Work to be completed >> All of the lines below are to be transcribed faithfully, with pictures excluded from the copy.
start
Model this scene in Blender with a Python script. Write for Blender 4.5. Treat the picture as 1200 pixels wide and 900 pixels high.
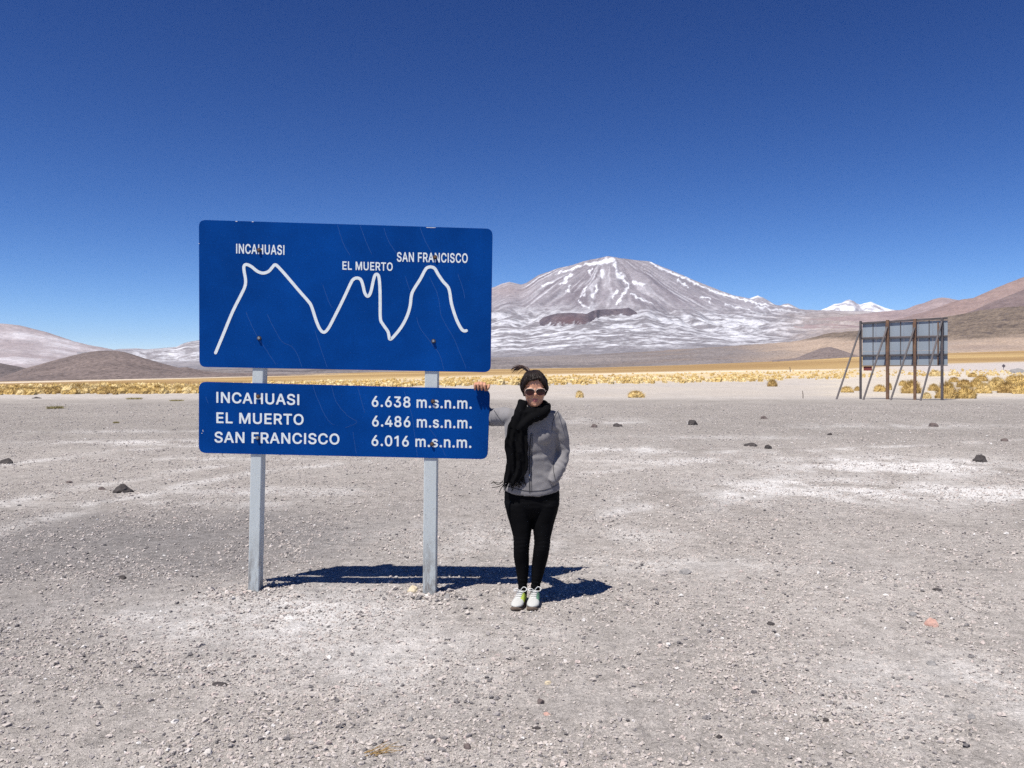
import bpy, bmesh, math, random
import numpy as np
from mathutils import Vector, Matrix, noise as mnoise
from mathutils.bvhtree import BVHTree

sc = bpy.context.scene
for o in list(bpy.data.objects):
    bpy.data.objects.remove(o)
COL = sc.collection
rnd = random.Random(7)
RNG = np.random.default_rng(11)

# ------------------------------------------------------------------ camera
F, CX, HY, EYE = 1000.0, 600.0, 440.0, 1.6      # focal length and horizon measured on the 1200 px photograph
cam = bpy.data.cameras.new('camera')
cam.lens, cam.sensor_width = 30.0, 36.0
cam.shift_y = -(450.0 - HY) / 1200.0
cam.clip_start, cam.clip_end = 0.1, 90000.0
camo = bpy.data.objects.new('camera', cam)
camo.location = (0, 0, EYE)
camo.rotation_euler = (math.radians(90), 0, 0)
COL.objects.link(camo)
sc.camera = camo

# ------------------------------------------------------------------ sun, sky, exposure
SUN = Vector((0.30, 0.35, -1.0)).normalized()          # the way the light travels
sun = bpy.data.lights.new('sun', 'SUN')
sun.energy, sun.angle, sun.color = 5.0, math.radians(0.53), (1.0, 0.955, 0.89)
suno = bpy.data.objects.new('sun', sun)
suno.rotation_euler = SUN.to_track_quat('-Z', 'Y').to_euler()
suno.location = (-30, -35, 100)
COL.objects.link(suno)

w = bpy.data.worlds.new('World')
sc.world = w
w.use_nodes = True
nt = w.node_tree
nt.nodes.clear()
sky = nt.nodes.new('ShaderNodeTexSky')
sky.sky_type = 'NISHITA'
sky.sun_disc = False
sky.sun_elevation = math.asin(-SUN.z)
sky.sun_rotation = math.atan2(-SUN.x, -SUN.y)
sky.altitude = 4700
sky.air_density = 1.0
sky.dust_density = 0.0
sky.ozone_density = 2.2
# thin air at 4700 m: a darker, more saturated sky with a steeper gradient, the same all round
BGS = 0.10
sep = nt.nodes.new('ShaderNodeSeparateColor')
comb = nt.nodes.new('ShaderNodeCombineColor')
nt.links.new(sky.outputs[0], sep.inputs[0])
for i, (gam, k) in enumerate(((2.12, .0205), (1.76, .0283), (1.43, .0500))):
    pw = nt.nodes.new('ShaderNodeMath'); pw.operation = 'POWER'; pw.inputs[1].default_value = gam
    ml = nt.nodes.new('ShaderNodeMath'); ml.operation = 'MULTIPLY'; ml.inputs[1].default_value = k / BGS
    nt.links.new(sep.outputs[i], pw.inputs[0]); nt.links.new(pw.outputs[0], ml.inputs[0]); nt.links.new(ml.outputs[0], comb.inputs[i])
bg = nt.nodes.new('ShaderNodeBackground')
bg.inputs['Strength'].default_value = BGS
wo = nt.nodes.new('ShaderNodeOutputWorld')
nt.links.new(comb.outputs[0], bg.inputs['Color'])
nt.links.new(bg.outputs[0], wo.inputs['Surface'])

vs = sc.view_settings
sc.display_settings.display_device = 'sRGB'
vs.view_transform, vs.look, vs.exposure, vs.gamma = 'Standard', 'None', 0.30, 1.0
vs.use_curve_mapping = False
sc.render.engine = 'CYCLES'
sc.cycles.max_bounces = 5
sc.cycles.diffuse_bounces = 2
sc.cycles.volume_bounces = 0
sc.cycles.use_denoising = False

# ------------------------------------------------------------------ helpers
def P(px, py, d):
    return Vector(((px - CX) / F * d, d, EYE - (py - HY) / F * d))

def tag(o, label=None, cat=None, group=None, kind=None):
    if label: o['label'] = label
    if cat: o['category'] = cat
    if group: o['group'] = group
    if kind: o['kind'] = kind
    return o

def empty(name, loc=(0, 0, 0)):
    o = bpy.data.objects.new(name, None)
    o.empty_display_size = 0.2
    o.location = loc
    COL.objects.link(o)
    return o

def world(o):
    return o.matrix_basis if o.parent is None else world(o.parent) @ o.matrix_parent_inverse @ o.matrix_basis

def link(name, me, mat=None, parent=None, keep=True):
    o = bpy.data.objects.new(name, me)
    if mat is not None and not me.materials:
        for m in (mat if isinstance(mat, (list, tuple)) else [mat]):
            me.materials.append(m)
    COL.objects.link(o)
    if parent is not None:
        o.parent = parent
        if keep:                                         # geometry given in world space
            o.matrix_parent_inverse = world(parent).inverted()
    return o

def from_bm(name, bm, mat=None, parent=None, smooth=False):
    me = bpy.data.meshes.new(name)
    bmesh.ops.recalc_face_normals(bm, faces=bm.faces[:])
    bm.to_mesh(me)
    bm.free()
    if smooth:
        me.polygons.foreach_set('use_smooth', [True] * len(me.polygons))
    return link(name, me, mat, parent)

def box(bm, a, b, bevel=0.0, M=None):
    a, b = Vector(a), Vector(b)
    vs_ = [bm.verts.new((x, y, z)) for x in (a.x, b.x) for y in (a.y, b.y) for z in (a.z, b.z)]
    idx = [(0, 1, 3, 2), (4, 6, 7, 5), (0, 4, 5, 1), (2, 3, 7, 6), (0, 2, 6, 4), (1, 5, 7, 3)]
    fs = [bm.faces.new([vs_[i] for i in f]) for f in idx]
    if bevel:
        es = list({e for f in fs for e in f.edges})
        r = bmesh.ops.bevel(bm, geom=es, offset=bevel, segments=2, affect='EDGES')
        vs_ = list({v for f in r['faces'] for v in f.verts} | {v for v in vs_ if v.is_valid})
    if M is not None:
        for v in vs_:
            v.co = M @ v.co
    return vs_

def loft(bm, rings, cap=True):
    R = [[bm.verts.new(p) for p in r] for r in rings]
    n = len(R[0])
    for a, b in zip(R[:-1], R[1:]):
        for i in range(n):
            j = (i + 1) % n
            bm.faces.new((a[i], a[j], b[j], b[i]))
    if cap:
        bm.faces.new(R[0][::-1])
        bm.faces.new(R[-1])
    return R

def hring(c, rx, ry, n=28, e=2.0):
    out = []
    for i in range(n):
        t = 2 * math.pi * i / n
        ct, st = math.cos(t), math.sin(t)
        out.append(Vector((c[0] + rx * math.copysign(abs(ct) ** (2 / e), ct),
                           c[1] + ry * math.copysign(abs(st) ** (2 / e), st), c[2])))
    return out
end
The output >>
Model this scene in Blender with a Python script. Write for Blender 4.5. Treat the picture as 1200 pixels wide and 900 pixels high.
import bpy, bmesh, math, random
import numpy as np
from mathutils import Vector, Matrix, noise as mnoise
from mathutils.bvhtree import BVHTree

sc = bpy.context.scene
for o in list(bpy.data.objects):
    bpy.data.objects.remove(o)
COL = sc.collection
rnd = random.Random(7)
RNG = np.random.default_rng(11)

# ------------------------------------------------------------------ camera
F, CX, HY, EYE = 1000.0, 600.0, 440.0, 1.6      # focal length and horizon measured on the 1200 px photograph
cam = bpy.data.cameras.new('camera')
cam.lens, cam.sensor_width = 30.0, 36.0
cam.shift_y = -(450.0 - HY) / 1200.0
cam.clip_start, cam.clip_end = 0.1, 90000.0
camo = bpy.data.objects.new('camera', cam)
camo.location = (0, 0, EYE)
camo.rotation_euler = (math.radians(90), 0, 0)
COL.objects.link(camo)
sc.camera = camo

# ------------------------------------------------------------------ sun, sky, exposure
SUN = Vector((0.30, 0.35, -1.0)).normalized()          # the way the light travels
sun = bpy.data.lights.new('sun', 'SUN')
sun.energy, sun.angle, sun.color = 5.0, math.radians(0.53), (1.0, 0.955, 0.89)
suno = bpy.data.objects.new('sun', sun)
suno.rotation_euler = SUN.to_track_quat('-Z', 'Y').to_euler()
suno.location = (-30, -35, 100)
COL.objects.link(suno)

w = bpy.data.worlds.new('World')
sc.world = w
w.use_nodes = True
nt = w.node_tree
nt.nodes.clear()
sky = nt.nodes.new('ShaderNodeTexSky')
sky.sky_type = 'NISHITA'
sky.sun_disc = False
sky.sun_elevation = math.asin(-SUN.z)
sky.sun_rotation = math.atan2(-SUN.x, -SUN.y)
sky.altitude = 4700
sky.air_density = 1.0
sky.dust_density = 0.0
sky.ozone_density = 2.2
# thin air at 4700 m: a darker, more saturated sky with a steeper gradient, the same all round
BGS = 0.10
sep = nt.nodes.new('ShaderNodeSeparateColor')
comb = nt.nodes.new('ShaderNodeCombineColor')
nt.links.new(sky.outputs[0], sep.inputs[0])
for i, (gam, k) in enumerate(((2.12, .0205), (1.76, .0283), (1.43, .0500))):
    pw = nt.nodes.new('ShaderNodeMath'); pw.operation = 'POWER'; pw.inputs[1].default_value = gam
    ml = nt.nodes.new('ShaderNodeMath'); ml.operation = 'MULTIPLY'; ml.inputs[1].default_value = k / BGS
    nt.links.new(sep.outputs[i], pw.inputs[0]); nt.links.new(pw.outputs[0], ml.inputs[0]); nt.links.new(ml.outputs[0], comb.inputs[i])
bg = nt.nodes.new('ShaderNodeBackground')
bg.inputs['Strength'].default_value = BGS
wo = nt.nodes.new('ShaderNodeOutputWorld')
nt.links.new(comb.outputs[0], bg.inputs['Color'])
nt.links.new(bg.outputs[0], wo.inputs['Surface'])

vs = sc.view_settings
sc.display_settings.display_device = 'sRGB'
vs.view_transform, vs.look, vs.exposure, vs.gamma = 'Standard', 'None', 0.30, 1.0
vs.use_curve_mapping = False
sc.render.engine = 'CYCLES'
sc.cycles.max_bounces = 5
sc.cycles.diffuse_bounces = 2
sc.cycles.volume_bounces = 0
sc.cycles.use_denoising = False

# ------------------------------------------------------------------ helpers
def P(px, py, d):
    return Vector(((px - CX) / F * d, d, EYE - (py - HY) / F * d))

def tag(o, label=None, cat=None, group=None, kind=None):
    if label: o['label'] = label
    if cat: o['category'] = cat
    if group: o['group'] = group
    if kind: o['kind'] = kind
    return o

def empty(name, loc=(0, 0, 0)):
    o = bpy.data.objects.new(name, None)
    o.empty_display_size = 0.2
    o.location = loc
    COL.objects.link(o)
    return o

def world(o):
    return o.matrix_basis if o.parent is None else world(o.parent) @ o.matrix_parent_inverse @ o.matrix_basis

def link(name, me, mat=None, parent=None, keep=True):
    o = bpy.data.objects.new(name, me)
    if mat is not None and not me.materials:
        for m in (mat if isinstance(mat, (list, tuple)) else [mat]):
            me.materials.append(m)
    COL.objects.link(o)
    if parent is not None:
        o.parent = parent
        if keep:                                         # geometry given in world space
            o.matrix_parent_inverse = world(parent).inverted()
    return o

def from_bm(name, bm, mat=None, parent=None, smooth=False):
    me = bpy.data.meshes.new(name)
    bmesh.ops.recalc_face_normals(bm, faces=bm.faces[:])
    bm.to_mesh(me)
    bm.free()
    if smooth:
        me.polygons.foreach_set('use_smooth', [True] * len(me.polygons))
    return link(name, me, mat, parent)

def box(bm, a, b, bevel=0.0, M=None):
    a, b = Vector(a), Vector(b)
    vs_ = [bm.verts.new((x, y, z)) for x in (a.x, b.x) for y in (a.y, b.y) for z in (a.z, b.z)]
    idx = [(0, 1, 3, 2), (4, 6, 7, 5), (0, 4, 5, 1), (2, 3, 7, 6), (0, 2, 6, 4), (1, 5, 7, 3)]
    fs = [bm.faces.new([vs_[i] for i in f]) for f in idx]
    if bevel:
        es = list({e for f in fs for e in f.edges})
        r = bmesh.ops.bevel(bm, geom=es, offset=bevel, segments=2, affect='EDGES')
        vs_ = list({v for f in r['faces'] for v in f.verts} | {v for v in vs_ if v.is_valid})
    if M is not None:
        for v in vs_:
            v.co = M @ v.co
    return vs_

def loft(bm, rings, cap=True):
    R = [[bm.verts.new(p) for p in r] for r in rings]
    n = len(R[0])
    for a, b in zip(R[:-1], R[1:]):
        for i in range(n):
            j = (i + 1) % n
            bm.faces.new((a[i], a[j], b[j], b[i]))
    if cap:
        bm.faces.new(R[0][::-1])
        bm.faces.new(R[-1])
    return R

def hring(c, rx, ry, n=28, e=2.0):
    out = []
    for i in range(n):
        t = 2 * math.pi * i / n
        ct, st = math.cos(t), math.sin(t)
        out.append(Vector((c[0] + rx * math.copysign(abs(ct) ** (2 / e), ct),
                           c[1] + ry * math.copysign(abs(st) ** (2 / e), st), c[2])))
    return out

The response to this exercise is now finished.